It has been just a few months, but I feel like it has been much longer because I feel at home.
So much has happened back home too. That evening with TM was not enough for him to update me with everything that has happened since we left. The photos of the Enchanted Farm that are posted every so often on FB amaze me. The brochure that Karl made was super! Then there was the GK Hope Ball, the Expo and the relief operations for the Juan victims. Always something happening, always people moving, always a passionate bunch of people dancing to the beat of their hearts pounding to the same patriotic tune.
And it got me thinking. I wonder if my heart still beats the same way? Or has the tune changed because of the difference in lifestyle, the slowing down of the tempo?
That is an alarming thought that comes back to haunt me ever so often.

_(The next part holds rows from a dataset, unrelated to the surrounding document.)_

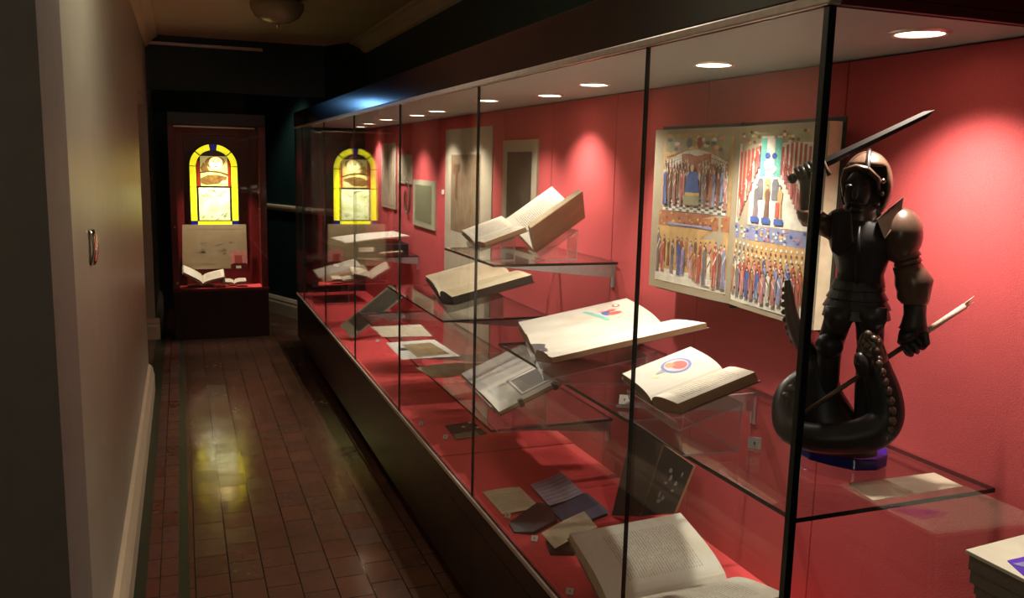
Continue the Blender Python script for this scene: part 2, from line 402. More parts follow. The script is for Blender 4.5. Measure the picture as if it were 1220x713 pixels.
# ceiling lamp: unlit glass bowl
t = thing('ceiling_lamp', 'unlit frosted glass bowl lamp under the corridor ceiling', 'lamp', (.62, 5.98, ZC))
MB().lathe([(.0, 0), (.12, 0), (.125, -.02), (.1, -.035), (0, -.035)], (.62, 5.98, ZC)).build('mounting_plate', RAIL, t, smooth=True)
MB().lathe([(.165, -.03), (.172, -.035), (.168, -.07), (.14, -.115), (.09, -.145), (.03, -.158), (0, -.16)], (.62, 5.98, ZC)).build('glass_bowl', plain('frosted_bowl', (150, 138, 104), .22, 0, .1, 8, .05), t, smooth=True)
MB().lathe([(0, -.158), (.012, -.16), (.014, -.175), (0, -.185)], (.62, 5.98, ZC), 16).build('finial', CHROME, t, smooth=True)
# unseen lamp recess, added so a blue gleam shows on the case's fascia
t = thing('added_gleam_lamp', 'unseen lamp recess added high in the far left wall for a blue gleam', 'light', (XW-.06, 9.65, 2.08))
MB().box(XW-.08, XW-.045, 9.5, 9.8, 2.08, 2.36).build('housing', BLACK, t)
MB().box(XW-.045, XW-.04, 9.52, 9.78, 2.09, 2.35).build('diffuser', STEEL, t)

# ------------------------------------------------------------------ long display case
X1, X2, YN, YF, ZB, ZG, ZT = .90, 1.49, 1.066, 7.5, .455, 1.845, 1.972
case = thing('display_case', 'long red-lined glass display case along the right of the corridor', 'display case', (1.2, 4.3, 0))
JO = [YN, 1.606, 2.69, 3.765, 4.845, 5.93, 7.05, YF]
MB().box(X1+.08, X2, YN+.05, YF-.03, 0, .08).build('toe_kick', BLACK, case)
for i in range(7): MB().box(X1+.002, X1+.03, JO[i]+.0015, JO[i+1]-.0015, .075, .362).build('plinth_panel', PLINTH, case)
MB().box(X1, X1+.03, YN, YF, .367, ZB-.012).build('plinth_rail', PLINTH, case)
MB().box(X1+.03, X2, YN, YN+.02, .075, ZB-.012).build('plinth_end', PLINTH, case)
MB().box(X1+.03, X2, YF-.02, YF, .075, ZB-.012).build('plinth_end', PLINTH, case)
MB().box(X1-.006, X1+.010, YN-.004, YF, ZB-.012, ZB+.004).build('bottom_rail', RAIL, case, bevel=.002)
MB().box(X1+.010, X2, YN-.004, YN+.01, ZB-.012, ZB+.004).build('bottom_rail', RAIL, case, bevel=.002)
MB().box(X1+.03, X2, YN+.02, YF-.02, .36, ZB-.012).build('bed_carcass', PLINTH, case)
for (a, b, h) in ((YN+.012, 3.12, 0), (3.123, 5.2, .004), (5.203, YF-.006, 0)):
    MB().box(X1+.012, X2-.001, a, b, ZB-.012, ZB+h).build('fabric_bed', REDBED, case, bevel=.003)
ys = [YN+.03]+[1.685+.585*k for k in range(10)]+[YF-.01]
for a, b in zip(ys, ys[1:]): MB().box(X2, X2+.012, a+.0018, b-.0018, ZB-.012, ZG+.012).build('back_panel', RED, case, bevel=.002)
MB().box(X2+.013, X2+.03, YN+.03, YF, .075, ZT).build('backing_board', COV_RED, case)
MB().box(X1+.012, X2+.012, YN+.012, YF-.012, ZG+.015, ZG+.03).build('top_panel', CASECEIL, case)
MB().box(X1-.004, X1+.02, YN-.004, YF, ZG+.014, ZT).build('fascia', DARKWOOD, case, bevel=.002)
MB().box(X1+.02, X2+.012, YN-.004, YN+.02, ZG+.014, ZT).build('fascia', COV_RED, case, bevel=.002)
MB().box(X1+.02, X2+.012, YF-.02, YF, ZG+.014, ZT).build('fascia', DARKWOOD, case, bevel=.002)
MB().box(X1+.02, X2+.012, YN+.02, YF-.02, ZT-.012, ZT).build('roof_panel', DARKWOOD, case)
MB().box(X1-.008, X1+.014, YN-.008, YF, ZG-.004, ZG+.013).build('top_rail', RAIL, case, bevel=.003)
MB().box(X1+.014, X2+.012, YN-.008, YN+.014, ZG-.004, ZG+.013).build('top_rail', COV_RED, case, bevel=.003)
def pane(x0, x1, y0, y1, z0, z1, along):
    m = MB(); m.box(x0, x1, y0, y1, z0, z1)
    # faces: 0 bottom 1 top 2 y- 3 y+ 4 x- 5 x+
    for k in range(6):
        big = k in ((4, 5) if along == 'y' else (2, 3)); m.m[k] = 0 if big else 1
    return m
for i in range(7): pane(X1, X1+.008, JO[i]+(.009 if i == 0 else .002), JO[i+1]-.002, ZB+.004, ZG-.004, 'y').build('glass_pane', [GLASS, EDGE], case)
for i in range(1, 7): MB().box(X1-.0005, X1+.0085, JO[i]-.0019, JO[i]+.0019, ZB+.004, ZG-.004).build('pane_joint', EDGE if i < 2 else JOINT, case)
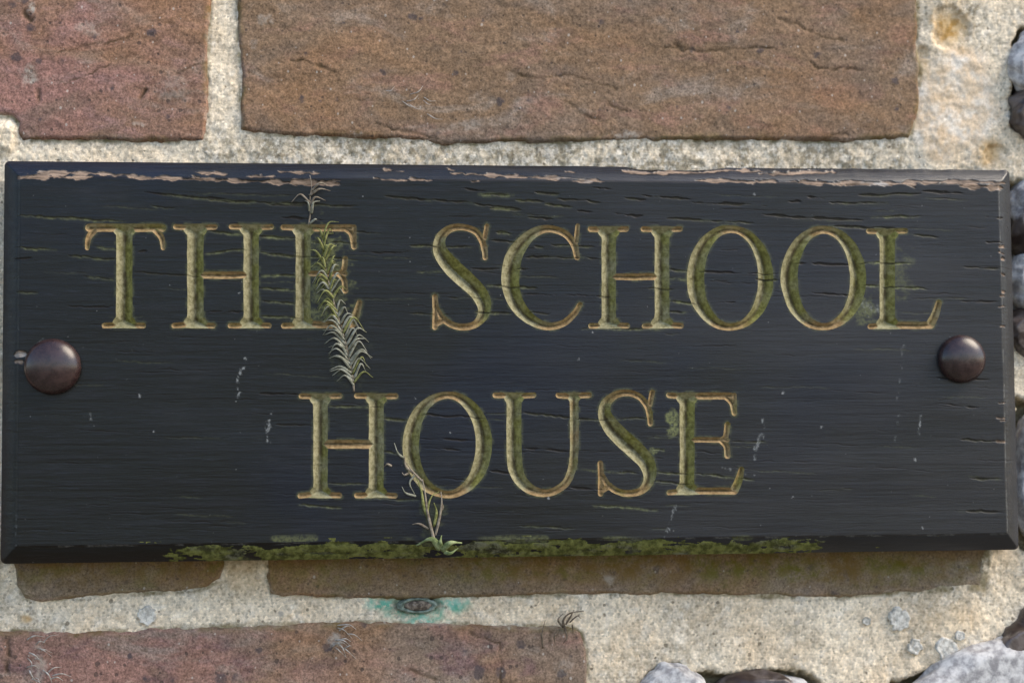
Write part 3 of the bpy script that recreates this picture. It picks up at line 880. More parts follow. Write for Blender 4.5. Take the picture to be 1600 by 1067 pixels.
# drying cracks along the grain: x0, x1, y0, y1, half width, mossiness
CRACKS = [(225, 360, 302, 312, 1.8, 0), (250, 400, 304, 318, 2, .35), (330, 560, 314, 322, 2, .25), (25, 200, 336, 347, 1.6, .4), (90, 160, 341, 345, 1.6, .5), (235, 275, 322, 326, 1.6, .3), (440, 515, 339, 346, 2.4, 0), (420, 500, 319, 322, 2.2, .1),
          (600, 700, 307, 314, 2.2, .15), (680, 790, 312, 324, 2.2, .1), (745, 805, 303, 306, 3, .5), (725, 760, 295, 298, 1.8, 0), (765, 815, 326, 328, 3, .45), (805, 850, 313, 316, 2.4, .4), (850, 895, 319, 324, 2, .4),
          (835, 875, 301, 304, 2, .2), (870, 940, 310, 316, 2, .1), (925, 970, 293, 298, 2.6, 0), (1000, 1080, 306, 311, 2.8, .05), (975, 1010, 309, 312, 2, .1), (900, 925, 329, 331, 2.2, 0), (960, 1005, 333, 338, 2.8, 0),
          (1080, 1200, 317, 322, 2.6, .05), (1040, 1180, 341, 349, 2, .2), (800, 865, 337, 343, 2, .1), (1190, 1350, 336, 344, 2.6, .05), (1295, 1390, 317, 318, 2.6, .2), (1340, 1440, 305, 304, 2.4, .2), (1262, 1290, 308, 310, 2.6, 0), (1230, 1252, 315, 316, 2.2, 0),
          (1440, 1505, 299, 302, 2.4, 0), (1360, 1440, 341, 337, 2, .5), (1300, 1400, 354, 357, 2.2, .2), (1540, 1570, 338, 341, 2, 0), (1418, 1468, 366, 371, 1.8, .2), (1540, 1568, 378, 379, 2, 0), (1505, 1568, 418, 421, 1.8, .1), (1340, 1430, 412, 411, 1.8, .85),
          (1345, 1450, 446, 452, 1.8, .7), (1500, 1560, 470, 473, 1.6, 0), (1240, 1330, 412, 414, 2.2, 0), (1080, 1220, 424, 428, 2, 0), (1260, 1330, 458, 462, 1.8, 0), (1180, 1216, 437, 437, 2.4, .4),
          (105, 185, 400, 406, 1.8, .4), (130, 185, 432, 437, 1.8, .35), (25, 90, 386, 391, 1.4, .5), (22, 50, 404, 404, 1.8, 0), (25, 60, 456, 458, 1.6, .5), (105, 180, 478, 480, 1.5, 0), (205, 330, 425, 434, 1.6, .1), (150, 190, 386, 392, 1.8, .7),
          (210, 230, 394, 394, 2, 0), (318, 385, 397, 390, 1.6, .6), (325, 385, 362, 366, 1.8, .6), (405, 470, 370, 374, 2.2, .7), (405, 465, 393, 403, 1.8, .7), (405, 560, 395, 407, 1.6, .5), (405, 465, 430, 432, 1.7, .7), (405, 470, 450, 455, 1.6, .6),
          (408, 465, 470, 476, 1.6, .6), (408, 470, 495, 498, 1.8, .7), (318, 385, 487, 488, 1.5, 0), (485, 560, 378, 382, 1.7, .4), (555, 600, 362, 364, 1.8, .1), (560, 640, 395, 394, 1.4, 0), (640, 690, 383, 386, 1.8, .35), (690, 740, 386, 387, 1.6, .2),
          (735, 830, 420, 421, 2.2, .05), (650, 700, 425, 424, 1.6, .3), (740, 840, 447, 449, 2, .4), (700, 760, 465, 467, 1.5, .1), (765, 810, 376, 380, 2.6, .1), (775, 800, 362, 365, 2.6, .4), (800, 940, 402, 404, 1.8, .15), (860, 930, 383, 385, 1.8, .25),
          (835, 850, 385, 387, 2, .2), (810, 840, 450, 451, 2.4, 0), (815, 980, 460, 464, 1.8, 0), (820, 860, 488, 490, 1.6, .2), (1045, 1080, 420, 424, 2.2, .4), (1045, 1085, 435, 437, 1.8, .5), (1010, 1060, 450, 453, 1.6, .2), (1050, 1090, 470, 475, 2, .7),
          (1045, 1075, 487, 488, 1.8, .4), (1100, 1150, 471, 473, 2.2, 0), (905, 1040, 513, 515, 1.6, .5), (640, 700, 490, 492, 1.5, .2), (740, 800, 488, 490, 1.8, .6),
          (510, 600, 634, 636, 1.6, .4), (600, 640, 655, 657, 2, .7), (598, 630, 705, 709, 1.6, .4), (430, 490, 664, 665, 1.8, .05), (405, 470, 615, 617, 2.2, 0), (510, 575, 754, 757, 1.5, .4), (560, 660, 778, 781, 1.6, .35), (465, 535, 788, 793, 1.6, .5),
          (650, 760, 647, 653, 2, 0), (655, 745, 685, 690, 1.8, 0), (655, 720, 700, 703, 1.8, 0), (680, 745, 745, 752, 1.8, 0), (765, 800, 735, 740, 2, 0), (815, 930, 644, 656, 2, .15), (815, 895, 700, 705, 1.8, 0), (905, 1010, 655, 654, 1.6, .35),
          (1010, 1085, 682, 681, 1.8, .2), (1020, 1040, 702, 703, 1.6, .8), (905, 1000, 733, 740, 1.6, .3), (1020, 1090, 737, 742, 1.8, .6), (1020, 1080, 752, 756, 1.6, .5), (1085, 1180, 740, 749, 1.8, .4), (1085, 1130, 705, 708, 1.6, 0), (890, 945, 762, 765, 2, 0),
          (1140, 1200, 689, 690, 1.6, .2), (925, 1030, 789, 797, 1.5, .7), (810, 900, 822, 826, 1.4, .25), (1460, 1560, 590, 594, 2, 0), (1500, 1568, 686, 690, 2.2, .1), (1515, 1568, 747, 750, 2.4, .2), (1490, 1568, 797, 801, 2.2, .1), (1460, 1530, 631, 637, 1.8, 0)]
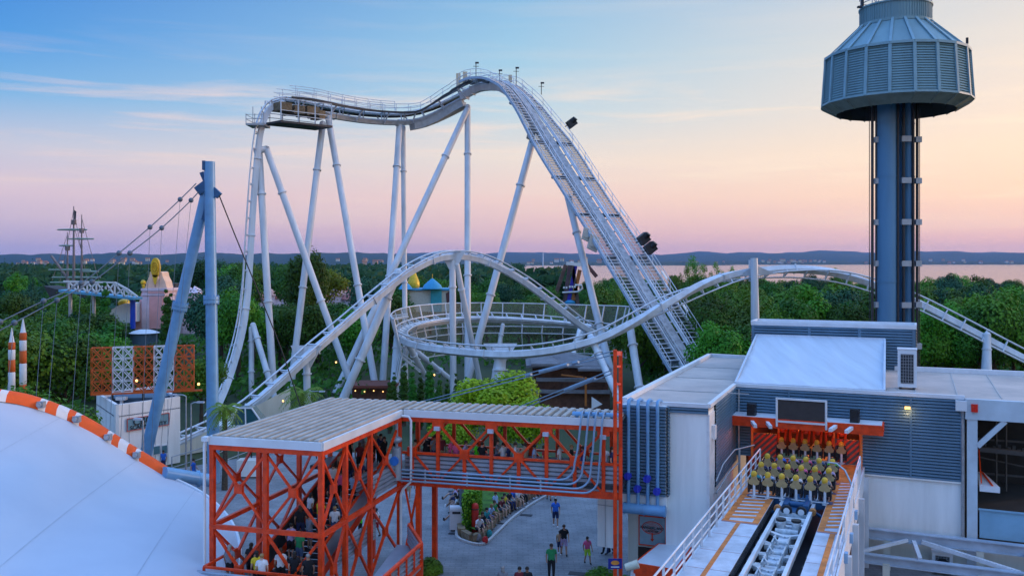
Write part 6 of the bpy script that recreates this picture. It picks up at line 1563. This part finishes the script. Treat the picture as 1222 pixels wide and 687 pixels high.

A few days before TM arrived, I picked up a copy of his book (the one that Tom had bought when we first met, the book that we now share, my only real copy). I skimmed through the pages, rereading the very familiar lines that I must have read at least one hundred times. I unconsciously marked the typos that were scattered across the book. But editing was not my intention this time.
The distance has made me feel a bit detached. And an unnecessary feeling of guilt creeps up.
I have given up everything. Yet feel like I have gained everything as well. And that's a good thing.
I wanted to read to remember. To remember what is happening back home. To feel what I can't feel when I read the news. I wanted to assure myself that I was not calloused to the needs of those left behind. That leaving is not an escape - just another way to reach our goal, another way to be our brothers' keeper.
*******
Spending the afternoon with George was amazing in itself. I love him. Listening to him was like reading the chapter "Patriots in Exile". His generosity was wild, treating me and my family to an evening in a suite across TM's. Taking us all to dinner, sharing his time and his stories with us as if we were his family too.
Crazy that he would take the time and the trouble to take care of us that way... that he would drive to the airport to get TM, that he would walk with us at midnight to grab a burger, that he would wake up early to feed TM and then take him to the airport too. Amazing.
He loves TM. The same way we all do.
*******
The room is quiet and I hear my heart beat. The pace has slowed down... but it's louder than ever.
1 pennies in.:
Super like this post!
Happy Birthday ate Tam!! Wherever you may be, our hearts beat as one, for love of God and country!